Roy (Nicolas Cage) is such a good con artist that he’s conned himself in thinking that he’s spectacularly obsessive-compulsive, freaking about outdoors and dirt, full of tics and odd habits, popping pills and chain-smoking... When in fact, he’s a pretty normal guy. A little neurotic, sure, but not the twitching nutcase he sometimes works himself into. He starts thinking that maybe it’s his conscience that’s playing tricks on him, maybe a life of screwing people out of their money is screwing him up... So he takes his partner Frank (Sam Rockwell)’s advice and goes to a shrink, but just as that starts calming him a little, life throws him one hell of a curve ball: Angela (Alison Lohman), the tomboyish skateboard-riding little goofball daughter of the ex-wife Roy left 14 years ago with a black eye and a bun in the oven...

“Matchstick Men” was directed by Ridley Scott, but it’s not so evident. You kind of see his touch in the nervous editing and eye-popping visuals, but for the most part this is a laid-back little flick full of Frank Sinatra tunes and comic beats, sort of a bastard offspring of Catch Me If You Can and “Bandits”, but much less effective than those. It’s an amusing enough, moderately clever movie, but most of it is rather one-note. Nicolas Cage’s idiosyncratic performance is engaging, Sam Rockwell does the smartass thing he does and Alison Lohman totally makes you forget that she’s 10 year older than the ditzy teenage girl she plays, but there’s not much to the characters beyond that.

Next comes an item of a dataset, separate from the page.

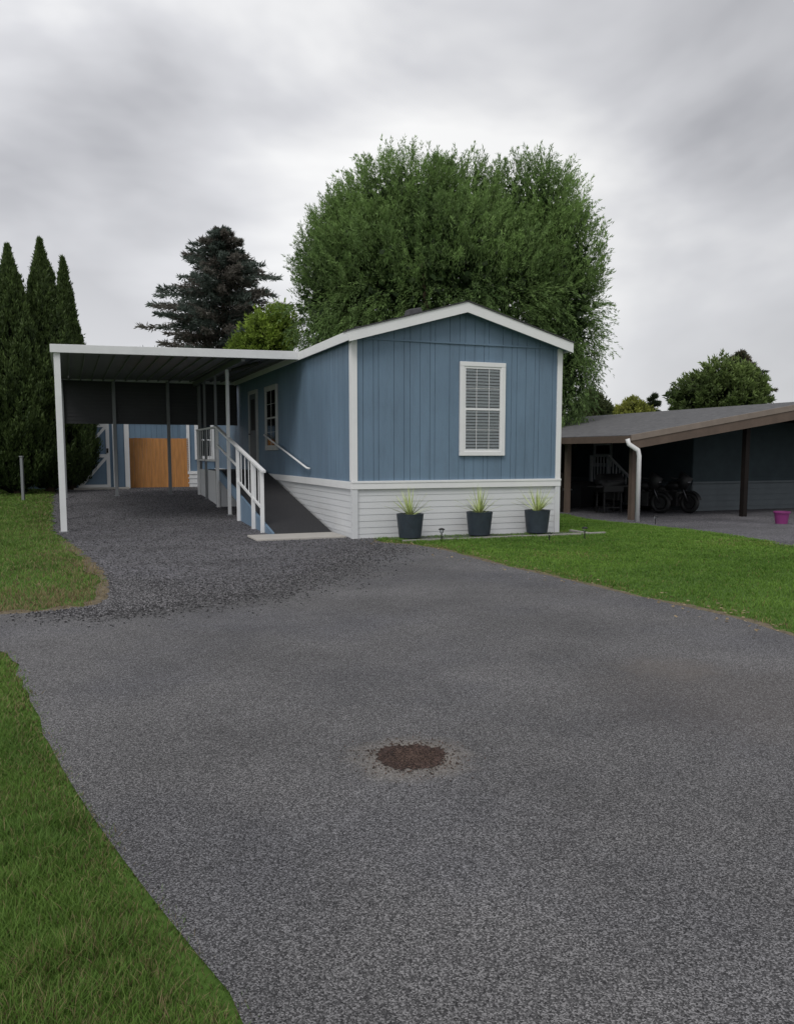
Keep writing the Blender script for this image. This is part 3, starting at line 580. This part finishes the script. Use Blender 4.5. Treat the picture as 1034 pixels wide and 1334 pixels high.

The first half is mostly enjoyable, with its insider look at a couple of cons and the uneasy cohabitation of Roy and Angela, but then it gets cry-babyish without having earned it. This leads to a more dramatic third act, with darker cinematography and Hans Zimmer going Thin Red Line on us, as if this was a Big Important Film. Um, no. I have to admit that the final twist is downright staggering, but it’s not quite enough to make up for the uneven pacing and shallow screenplay. “Matchstick Men” is not bad, but it’s not particularly good either. It’s a clear wait-for-the-DVD case.